Land challenges for Hong Kong's logistics sector

Leveraging Hong Kong’s extensive connectivity and privileged free-port status, coupled with cost effective multi-modal transportation options, provide an ideal platform from which to serve all markets in Asia as a Regional Distribution Centre (RDC).

 

Land challenges for Hong Kong’s Logistics sector were the key topics discussed at the recent Leadership Luncheon gathering of Supply Chain and Logistics Professionals (SCLP). 

Trade and Logistics is the largest of Hong Kong’s four major economic pillars - generating 26% of Hong Kong’s GDP and is responsible for 22% of total employment. 

Long established as a regional commercial hub and sourcing centre, Hong Kong is the world's eighth largest trading economy. The world class infrastructure and free port status are significant enablers of Hong Kong’s enduring success as a leading trade and logistics hub. Indeed, in the HKSAR 2014-15 Budget, the Financial Secretary emphasized that “visible trade in 2013, including re-exports, domestic exports and imports of goods, amounted to over $8.2 trillion, approaching four times of GDP.”

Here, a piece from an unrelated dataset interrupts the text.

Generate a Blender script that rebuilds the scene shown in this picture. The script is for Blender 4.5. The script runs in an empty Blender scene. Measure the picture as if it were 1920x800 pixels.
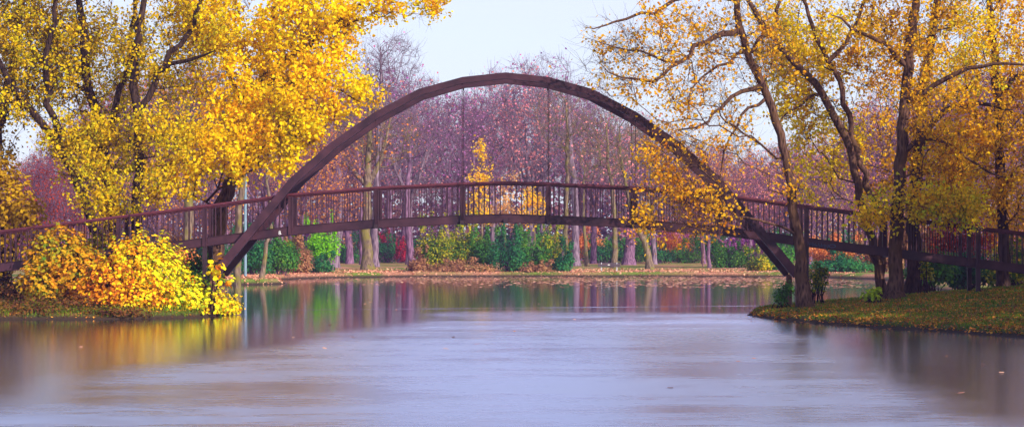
import bpy, math, random
import numpy as np

# ------------------------------------------------------------------ scene basics
scene = bpy.context.scene
COL = scene.collection
F, PX0, YH, HC = 4760.0, 960.0, 454.0, 2.7       # focal length in photo pixels, centre, horizon row, eye height
def at(px, py, Y):
    return np.array([(px-PX0)*Y/F, Y, HC-(py-YH)*Y/F])

cam_d = bpy.data.cameras.new('camera'); cam = bpy.data.objects.new('camera', cam_d); COL.objects.link(cam)
cam.location = (0, 0, HC); cam.rotation_euler = (math.pi/2, 0, 0)
cam_d.sensor_width = 36; cam_d.lens = F/1920*36; cam_d.shift_y = (YH-400)/1920
cam_d.clip_start = 0.5; cam_d.clip_end = 3000
scene.camera = cam

SUN_EL, SUN_AZ = math.radians(30), math.radians(139)   # azimuth clockwise from +Y: behind the viewer's right shoulder
w = bpy.data.worlds.new('World'); scene.world = w; w.use_nodes = True
nt = w.node_tree; bg = nt.nodes['Background']
sky = nt.nodes.new('ShaderNodeTexSky'); sky.sky_type = 'NISHITA'; sky.sun_disc = False
sky.sun_elevation = SUN_EL; sky.sun_rotation = SUN_AZ
sky.air_density = 1.0; sky.dust_density = 1.0; sky.ozone_density = 2.6
# a bright thin cloud veil is added over the sky ahead to brighten the lake, thinning towards the zenith and behind the viewer
wt = nt.nodes.new('ShaderNodeTexCoord'); wsep = nt.nodes.new('ShaderNodeSeparateXYZ'); nt.links.new(wt.outputs['Generated'], wsep.inputs[0])
wmz = nt.nodes.new('ShaderNodeMapRange'); wmz.interpolation_type = 'SMOOTHSTEP'; nt.links.new(wsep.outputs['Z'], wmz.inputs[0])
wmz.inputs[1].default_value = .62; wmz.inputs[2].default_value = .12; wmz.inputs[3].default_value = .05; wmz.inputs[4].default_value = .95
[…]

As the global centre of economic gravity has shifted firmly eastwards, Hong Kong is strategically located at the heart of The Asia Era. The National 12th Five-Year Plan specifically calls for strategies and tactics to enhance Hong Kong’s status as an international financial, trading and shipping centre; and also for Hong Kong to develop into a high-value goods inventory management and regional distribution centre (RDC).

 

Regional Distribution Centre and Global logistics Hub

Leveraging Hong Kong’s extensive connectivity and privileged free-port status, coupled with cost effective multi-modal transportation options, provide an ideal platform from which to serve all markets in Asia as a Regional Distribution Centre (RDC).

For example, the Tradeport logistics hub on Lantau island is strategically located just two minutes from the airport, twenty minutes from the container port and forty minutes from the border with mainland China, and serves a wide range of customers with cost-effective multi-modal logistics solutions for the Asia region.

Hong Kong’s critical mass of cargo and extensive air-and-ocean connectivity enable the network-effect that empowers its enviable leadership as the leading Regional Distribution Centre serving the whole of the Asia region. 

In the global air freight sector, Hong Kong International Airport is the world’s largest air cargo hub, handling over four million tons of cargo per year, with almost 100 airlines flying to over 160 destinations, including 40 in mainland China. 

Hong Kong also hosts the world’s fourth largest container port, handling over 22 million TEU containers per year (TEU being Twenty-foot Equivalent Unit), with over 200,000 vessels per year sailing to more than 550 destinations worldwide.

 

Land Shortages impacting Logistics Sector

Marcos Chan and Samuel Lai from CBRE presented the key findings from the recently released CBRE research report “Hong Kong Logistics: Retailers Expose the Lack of Warehouse Facilities”. 

They reported that during the last ten years, Hong Kong’s stock of warehouse facilities has only modestly increased - from 35.5 million square feet to 39.3 million sq ft – growth of only 5% during the decade when retail sales have increased by 186%! Retail sector tenants now take up about half of the warehouse space in Hong Kong, with overall warehouse vacancy rates down to 0.4 per cent in June 2014.

The Hong Kong Logistics Association (HKLA) 2013 survey reported an industry shortage of 4 to 5 million square feet of warehouse space, whilst the 2014 survey conducted by HKU Department of Industrial and Manufacturing Systems Engineering (IMSE) and BPS Global identified the need for an additional 70 hectares of land for logistics use.

In the 2009 policy address, the government identified a number of permanent sites totalling 29.5 hectares (around the Kwai Tsing area) to facilitate the development of a logistics cluster. However, since then a total of only 6.9 hectares have been released, and even then with restrictive lease terms for logistics operations, freight forwarding and third party logistics.

In terms of land sales, since 2004 the government has sold only four industrial sites; however during that same period, the government sold 110 residential sites, 14 commercial sites and 12 hotel and mixed use sites.

According to Darren Benson, Executive Director, Industrial and Logistics Services, CBRE Hong Kong, Macau and Taiwan, “While the government has been proactive in recent times in replenishing domestic and commercial land supply, the industrial market, specifically for logistics use has been largely left out of the equation”.

“Over the last decade only four sites have been sold by the government, providing only 3.7 million sq. ft. of additional warehouse stock, and representing only 6.2% of the maximum floor space of all government land being auctioned or tendered during the period.”

Industrial stock is being rezoned or revitalized in large amounts – but this is to facilitate residential and commercial developments, thereby further limiting the stock available for industrial use and further exacerbating the challenges for the logistics sector.

It seems incongruent that Trading and Logistics is the largest economic pillar by GDP and employment, but when it comes to the land sales allocations, it seems to become the forgotten pillar of Hong Kong’s economy!